Beyrouth, 6 janvier 1875 – Paris, 1970

Le texte le plus révélateur sur Mourani, ce sont les deux pages qu’il publia sur les Spiridon, dont il avait oublié les prénoms, confondant le père et fils, tous deux peintres. Mourani se projetait, en effet, en Spiridon, comme symbole du peintre dont on ne sait plus si son retour au Liban, dont il était originaire, ne signa pas la mort. Il vécut l’ambivalence d’une situation partagée entre le Liban et la France, même si, au départ, sa formation de peintre religieux en Italie le destinait à une carrière libanaise. Pour lui, la France fut le retour à la peinture et au désir de peindre. Après son diplôme à l’École nationale supérieure des Beaux-Arts à Paris (1892-1895), il vécut de 1895 à 1901 à Beyrouth, y fit des portraits, mit de côté quelque argent et accompagna une mission archéologique française à Palmyre. Après avoir passé la Première Guerre mondiale au Caire, il s’installa à Paris en 1920.

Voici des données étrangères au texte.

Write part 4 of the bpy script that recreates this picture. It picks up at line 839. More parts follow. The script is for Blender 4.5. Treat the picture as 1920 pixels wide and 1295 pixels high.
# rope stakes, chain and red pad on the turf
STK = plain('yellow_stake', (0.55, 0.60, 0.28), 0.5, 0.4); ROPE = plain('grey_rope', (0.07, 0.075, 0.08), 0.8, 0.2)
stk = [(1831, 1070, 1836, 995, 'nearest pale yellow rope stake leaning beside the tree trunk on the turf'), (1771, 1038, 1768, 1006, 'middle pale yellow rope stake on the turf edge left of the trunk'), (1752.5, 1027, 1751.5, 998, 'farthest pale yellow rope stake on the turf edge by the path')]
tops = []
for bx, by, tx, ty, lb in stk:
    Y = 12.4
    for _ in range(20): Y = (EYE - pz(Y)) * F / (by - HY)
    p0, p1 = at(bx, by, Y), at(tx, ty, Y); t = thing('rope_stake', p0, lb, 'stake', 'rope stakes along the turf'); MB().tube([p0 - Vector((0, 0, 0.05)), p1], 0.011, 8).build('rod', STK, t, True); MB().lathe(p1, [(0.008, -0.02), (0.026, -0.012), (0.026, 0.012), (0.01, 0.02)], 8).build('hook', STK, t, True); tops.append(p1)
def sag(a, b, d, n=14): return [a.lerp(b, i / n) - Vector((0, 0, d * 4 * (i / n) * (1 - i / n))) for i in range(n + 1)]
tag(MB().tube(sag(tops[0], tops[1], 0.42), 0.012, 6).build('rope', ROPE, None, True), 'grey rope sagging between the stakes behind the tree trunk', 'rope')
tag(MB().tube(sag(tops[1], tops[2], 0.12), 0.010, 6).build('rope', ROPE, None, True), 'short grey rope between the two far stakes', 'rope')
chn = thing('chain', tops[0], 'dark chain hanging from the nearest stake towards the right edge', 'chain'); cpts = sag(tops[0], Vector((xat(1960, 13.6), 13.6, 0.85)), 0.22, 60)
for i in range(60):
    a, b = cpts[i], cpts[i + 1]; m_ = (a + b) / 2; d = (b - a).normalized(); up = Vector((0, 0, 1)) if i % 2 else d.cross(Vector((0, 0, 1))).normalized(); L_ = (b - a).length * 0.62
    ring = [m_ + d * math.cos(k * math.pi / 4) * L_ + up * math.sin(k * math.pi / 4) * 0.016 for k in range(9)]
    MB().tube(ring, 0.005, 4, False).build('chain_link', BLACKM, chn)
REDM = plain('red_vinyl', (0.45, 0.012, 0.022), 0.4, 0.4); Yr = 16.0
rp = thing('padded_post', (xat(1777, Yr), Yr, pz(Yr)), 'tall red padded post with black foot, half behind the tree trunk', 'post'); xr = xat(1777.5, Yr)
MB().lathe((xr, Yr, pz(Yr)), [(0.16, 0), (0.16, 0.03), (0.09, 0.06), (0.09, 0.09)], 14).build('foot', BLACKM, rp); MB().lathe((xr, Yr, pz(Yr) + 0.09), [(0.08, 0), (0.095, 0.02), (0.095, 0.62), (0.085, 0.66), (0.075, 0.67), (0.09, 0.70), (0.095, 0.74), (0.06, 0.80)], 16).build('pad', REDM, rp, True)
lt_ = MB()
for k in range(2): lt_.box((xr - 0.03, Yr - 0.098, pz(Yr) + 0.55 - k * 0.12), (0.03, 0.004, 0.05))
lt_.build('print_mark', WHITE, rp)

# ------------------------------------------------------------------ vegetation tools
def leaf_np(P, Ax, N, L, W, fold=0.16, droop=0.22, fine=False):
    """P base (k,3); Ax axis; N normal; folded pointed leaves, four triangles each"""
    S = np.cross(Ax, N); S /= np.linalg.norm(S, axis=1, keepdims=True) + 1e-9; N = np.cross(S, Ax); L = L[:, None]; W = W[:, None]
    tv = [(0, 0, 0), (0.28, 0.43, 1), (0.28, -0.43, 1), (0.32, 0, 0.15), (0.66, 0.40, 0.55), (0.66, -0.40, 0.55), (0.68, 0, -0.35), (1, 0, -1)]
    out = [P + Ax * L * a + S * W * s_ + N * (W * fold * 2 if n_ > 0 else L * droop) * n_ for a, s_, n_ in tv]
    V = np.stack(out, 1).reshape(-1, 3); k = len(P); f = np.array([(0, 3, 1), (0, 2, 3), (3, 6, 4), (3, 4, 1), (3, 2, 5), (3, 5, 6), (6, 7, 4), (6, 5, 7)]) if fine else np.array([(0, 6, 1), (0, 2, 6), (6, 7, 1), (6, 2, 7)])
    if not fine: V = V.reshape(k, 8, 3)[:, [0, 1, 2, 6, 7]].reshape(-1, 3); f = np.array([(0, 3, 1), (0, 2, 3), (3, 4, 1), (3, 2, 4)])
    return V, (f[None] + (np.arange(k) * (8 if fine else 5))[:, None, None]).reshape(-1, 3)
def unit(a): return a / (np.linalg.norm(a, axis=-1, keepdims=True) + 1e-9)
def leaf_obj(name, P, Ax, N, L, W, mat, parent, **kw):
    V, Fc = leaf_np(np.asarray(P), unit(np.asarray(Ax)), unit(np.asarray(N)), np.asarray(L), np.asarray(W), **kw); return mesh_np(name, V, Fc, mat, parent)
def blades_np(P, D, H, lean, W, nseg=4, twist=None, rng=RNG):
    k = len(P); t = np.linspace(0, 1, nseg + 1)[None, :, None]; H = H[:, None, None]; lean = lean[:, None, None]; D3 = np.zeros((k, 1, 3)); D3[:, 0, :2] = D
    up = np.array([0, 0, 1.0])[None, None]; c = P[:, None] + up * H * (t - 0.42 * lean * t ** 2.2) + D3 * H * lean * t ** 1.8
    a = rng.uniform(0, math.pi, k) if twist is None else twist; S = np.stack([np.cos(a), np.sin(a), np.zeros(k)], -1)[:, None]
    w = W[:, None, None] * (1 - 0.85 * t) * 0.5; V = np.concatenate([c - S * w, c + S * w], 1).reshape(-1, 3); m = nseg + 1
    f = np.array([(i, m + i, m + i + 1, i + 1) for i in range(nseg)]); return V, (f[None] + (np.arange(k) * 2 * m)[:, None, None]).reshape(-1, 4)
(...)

S’il voyagea beaucoup, cela ne tint pas uniquement à des raisons professionnelles. Il y avait chez lui un fond de nomadisme et d’errance, errance curieusement bourgeoise, car il tenait à la respectabilité et n’avait rien d’un rapin. Cette respectabilité transparaît, au demeurant, dans sa peinture.

Mourani est un peintre de la circonstance, mais la circonstance, au lieu de mettre en branle chez lui les mécanismes de la création, les appesantit pour l’exécution de la toile. Il avait le goût de l’astuce systématique, de l’invention, du travail manuel, et son art était fixé et figé, comme la dernière figure de la représentation.

À un moment, Mourani devint, pour un cercle restreint, le peintre de l’imaginaire d’un Orient où ses toiles se vendaient plus qu’à Paris. Corm parlait de sa propre minutie paysanne, de l’éclat et de la tristesse de peindre. Mourani, lui, peignait dans une anesthésie de la sensibilité, soumis à une idée de l’art qui aplatissait tout. En somme, il lui fallait reproduire. Ce qui parle en lui n’est pas la peinture, mais les circonstances qui l’entourent. Tout le problème est que ces circonstances transparaissent parfois dans ses toiles. Pourtant, certaines d’entre elles mettent en scène un ailleurs inattendu, ouvrent une porte, et l’on y voit passer autre chose que la minutie.

Sa longévité exceptionnelle, semblable à celle de Corm, rendait inévitables les hauts et les bas de l’œuvre. La multiplicité des milieux culturels et sociaux avec lesquels tous deux entrèrent en contact les rapprochait. Ses voyages – Italie, France, Égypte, Algérie – tenaient de la tentative de se placer en artisan de la peinture. On sent toujours que cette production renâcle quand on voudrait l’entendre parler de lui, se limitant au récitatif des souvenirs.

Appelé un temps au ministère de l’Éducation nationale du Liban pour la réorganisation de l’enseignement artistique et de l’artisanat, Mourani se lassa vite de cette tâche et retourna en France. Paris remplaçait pour lui le Beyrouth possible, mais Beyrouth ne put jamais remplacer Paris. Peintre orientaliste en 1910, quand il fallait faire une peinture de genre, peintre orientalisant au Liban dans les années 1930 et, finalement, peintre oriental en France, l’adjectif ne cessa jamais de le rejoindre. En fait, le jeu de l’identité, chez lui, ne fonctionnait pas par rapport aux variations de l’identité libanaise mais à sa propre adaptation de l’image qui lui en était à chaque fois demandée.

Dès le départ, il y eut chez Mourani comme une peinture mal comprise et mal perçue, copie minutieuse se figeant dans le détail. Laurens, son professeur à l’École des Beaux-Arts, déplorait qu’il n’eût jamais de vision d’ensemble, et que le genre d’orientalisme sur lequel il travaillait, son goût du rendu de l’Orient, lui ait paru tenir uniquement aux détails.

En effet, pour Mourani, la peinture était, avant tout, copie et rendu. Il ne pouvait pas la comprendre autrement. Il lui était impossible de synthétiser, d’équilibrer une toile, de jouer le jeu qui consiste à mettre en avant certains détails et à en estomper d’autres.